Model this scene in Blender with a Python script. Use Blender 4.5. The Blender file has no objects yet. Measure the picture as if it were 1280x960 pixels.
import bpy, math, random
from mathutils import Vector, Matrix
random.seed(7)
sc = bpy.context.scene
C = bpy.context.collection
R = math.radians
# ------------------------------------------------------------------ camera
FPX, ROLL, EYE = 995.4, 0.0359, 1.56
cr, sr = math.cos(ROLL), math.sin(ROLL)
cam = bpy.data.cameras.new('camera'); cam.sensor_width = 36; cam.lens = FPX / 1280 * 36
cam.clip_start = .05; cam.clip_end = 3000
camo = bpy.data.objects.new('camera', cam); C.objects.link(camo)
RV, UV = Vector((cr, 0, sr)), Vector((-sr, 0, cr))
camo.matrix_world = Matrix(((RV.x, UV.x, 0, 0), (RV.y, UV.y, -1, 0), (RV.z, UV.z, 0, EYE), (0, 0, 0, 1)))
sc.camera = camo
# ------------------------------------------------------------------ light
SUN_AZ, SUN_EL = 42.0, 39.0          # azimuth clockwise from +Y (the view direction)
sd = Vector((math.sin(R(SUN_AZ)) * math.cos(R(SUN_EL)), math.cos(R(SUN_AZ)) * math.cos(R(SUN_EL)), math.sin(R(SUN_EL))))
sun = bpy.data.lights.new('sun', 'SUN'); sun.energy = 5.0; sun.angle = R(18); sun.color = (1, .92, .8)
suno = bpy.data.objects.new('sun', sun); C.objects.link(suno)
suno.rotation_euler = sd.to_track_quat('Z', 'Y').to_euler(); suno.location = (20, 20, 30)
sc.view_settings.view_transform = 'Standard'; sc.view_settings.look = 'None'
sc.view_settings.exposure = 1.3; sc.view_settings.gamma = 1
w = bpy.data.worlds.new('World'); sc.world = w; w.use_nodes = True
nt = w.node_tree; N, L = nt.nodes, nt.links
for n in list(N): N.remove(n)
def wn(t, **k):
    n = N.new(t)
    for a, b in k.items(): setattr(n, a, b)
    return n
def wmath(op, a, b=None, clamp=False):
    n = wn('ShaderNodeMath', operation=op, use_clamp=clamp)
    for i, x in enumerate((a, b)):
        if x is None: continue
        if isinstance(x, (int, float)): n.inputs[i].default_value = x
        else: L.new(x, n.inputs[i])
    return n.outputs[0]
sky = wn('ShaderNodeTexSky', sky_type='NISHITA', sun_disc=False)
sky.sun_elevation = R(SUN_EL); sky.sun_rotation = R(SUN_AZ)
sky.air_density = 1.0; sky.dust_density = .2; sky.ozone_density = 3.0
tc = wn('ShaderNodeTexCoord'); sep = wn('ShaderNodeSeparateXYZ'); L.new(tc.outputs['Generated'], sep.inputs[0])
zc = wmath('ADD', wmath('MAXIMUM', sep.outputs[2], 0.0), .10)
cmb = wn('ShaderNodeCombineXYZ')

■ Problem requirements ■
Reproduce all the data word for word.

■ Solution ■
Model this scene in Blender with a Python script. Use Blender 4.5. The Blender file has no objects yet. Measure the picture as if it were 1280x960 pixels.
import bpy, math, random
from mathutils import Vector, Matrix
random.seed(7)
sc = bpy.context.scene
C = bpy.context.collection
R = math.radians
# ------------------------------------------------------------------ camera
FPX, ROLL, EYE = 995.4, 0.0359, 1.56
cr, sr = math.cos(ROLL), math.sin(ROLL)
cam = bpy.data.cameras.new('camera'); cam.sensor_width = 36; cam.lens = FPX / 1280 * 36
cam.clip_start = .05; cam.clip_end = 3000
camo = bpy.data.objects.new('camera', cam); C.objects.link(camo)
RV, UV = Vector((cr, 0, sr)), Vector((-sr, 0, cr))
camo.matrix_world = Matrix(((RV.x, UV.x, 0, 0), (RV.y, UV.y, -1, 0), (RV.z, UV.z, 0, EYE), (0, 0, 0, 1)))
sc.camera = camo
# ------------------------------------------------------------------ light
SUN_AZ, SUN_EL = 42.0, 39.0          # azimuth clockwise from +Y (the view direction)
sd = Vector((math.sin(R(SUN_AZ)) * math.cos(R(SUN_EL)), math.cos(R(SUN_AZ)) * math.cos(R(SUN_EL)), math.sin(R(SUN_EL))))
sun = bpy.data.lights.new('sun', 'SUN'); sun.energy = 5.0; sun.angle = R(18); sun.color = (1, .92, .8)
suno = bpy.data.objects.new('sun', sun); C.objects.link(suno)
suno.rotation_euler = sd.to_track_quat('Z', 'Y').to_euler(); suno.location = (20, 20, 30)
sc.view_settings.view_transform = 'Standard'; sc.view_settings.look = 'None'
sc.view_settings.exposure = 1.3; sc.view_settings.gamma = 1
w = bpy.data.worlds.new('World'); sc.world = w; w.use_nodes = True
nt = w.node_tree; N, L = nt.nodes, nt.links
for n in list(N): N.remove(n)
def wn(t, **k):
    n = N.new(t)
    for a, b in k.items(): setattr(n, a, b)
    return n
def wmath(op, a, b=None, clamp=False):
    n = wn('ShaderNodeMath', operation=op, use_clamp=clamp)
    for i, x in enumerate((a, b)):
        if x is None: continue
        if isinstance(x, (int, float)): n.inputs[i].default_value = x
        else: L.new(x, n.inputs[i])
    return n.outputs[0]
sky = wn('ShaderNodeTexSky', sky_type='NISHITA', sun_disc=False)
sky.sun_elevation = R(SUN_EL); sky.sun_rotation = R(SUN_AZ)
sky.air_density = 1.0; sky.dust_density = .2; sky.ozone_density = 3.0
tc = wn('ShaderNodeTexCoord'); sep = wn('ShaderNodeSeparateXYZ'); L.new(tc.outputs['Generated'], sep.inputs[0])
zc = wmath('ADD', wmath('MAXIMUM', sep.outputs[2], 0.0), .10)
cmb = wn('ShaderNodeCombineXYZ')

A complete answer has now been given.